Vikings were good sailors. They used the position of the sun and the stars to find their way at sea. In about 1000 a Viking named Leif Eriksson sailed all the way to North America from Greenland.

The Vikings sailed in ships called longships made from the wood of oak trees. Those ships had a single mast with a square-shaped sail; 40 to 60 oarsmen provided additional power. Longships also had a tall and curved prow, or projecting front part, usually in the shape of a dragon.

The Vikings were also fierce warriors. The gods they worshipped were warriors, too. Their chief god was called Odin. Odin ruled over Valhalla, the heaven of the warriors.

Vikings welcomed death in battle because they believed that it would allow them to enter heaven. That belief made them fearless warriors. The Vikings buried their chiefs with the supplies they thought they would need to get to Valhalla – tools, weapons and even boats. Modern scientists have learned much about Viking life by examining Viking graves.


Sagas
Vikings liked storytelling, music, dance and poetry. They described their history through stories and songs about adventure, war heroes and gods. They told and sang their tales at weddings, funerals and feasts. Those stories came to be called sagas, a term that comes from the Icelandic word for story. They also played the fidla (a type of fiddle) and an instrument made from an animal horn.

During the 1100s and 1200s, the learned people of Iceland wrote down the sagas. Two important collections of sagas are the Elder (Poetic) Edda and the Younger (Prose) Edda. Today the sagas are a good source of information about Viking religion, philosophy and mythology.


Conquests
England
The Vikings first attacked England in the late AD 700s. In 865 a group of Danes (people from Denmark) conquered several English kingdoms. The English drove out the Danes in 954, but the Danes soon returned. The Danish king Canute I ruled England from 1016 to 1035 as a part of his Viking empire. England finally threw off Danish rule in 1042.

However, in 1066 the Normans conquered England. The Normans were descendants of Vikings who had settled in France. The name Norman means ‘Northman'.


The Western Seas and Ireland
The Vikings began to live in Iceland from about 900. They also spread to Greenland. In addition, they inhabited the Orkney Islands, the Faroe Islands, the Shetland Islands, the Hebrides and the Isle of Man.
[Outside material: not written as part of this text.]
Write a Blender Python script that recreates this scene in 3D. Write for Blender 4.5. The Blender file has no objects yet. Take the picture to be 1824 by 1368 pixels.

Vikings invaded Ireland from 795 onwards. They founded kingdoms in Dublin, Limerick and Waterford. They threatened all of Ireland until 1014, when the Irish beat them in the Battle of Clontarf. Some Vikings continued to dominate parts of Ireland into the 1100s.


Eastern Europe
Some Vikings roamed eastwards. They attacked and looted the coasts of the Baltic Sea. After invading Russia, they moved far inland and mixed with the native people. The name Russia comes from a Viking word. Other Viking warriors served as mercenaries, or soldiers who worked for money, in Constantinople, which is the present-day city of Istanbul in Turkey.


End of the Viking epoch
After the 1000s the Vikings were no longer an independent group of warriors. Some mixed with the peoples of the lands that they conquered. Others settled down in their homelands. The homelands, too, became more stable. Eventually they each became a united, single country rather than collections of warring kingdoms.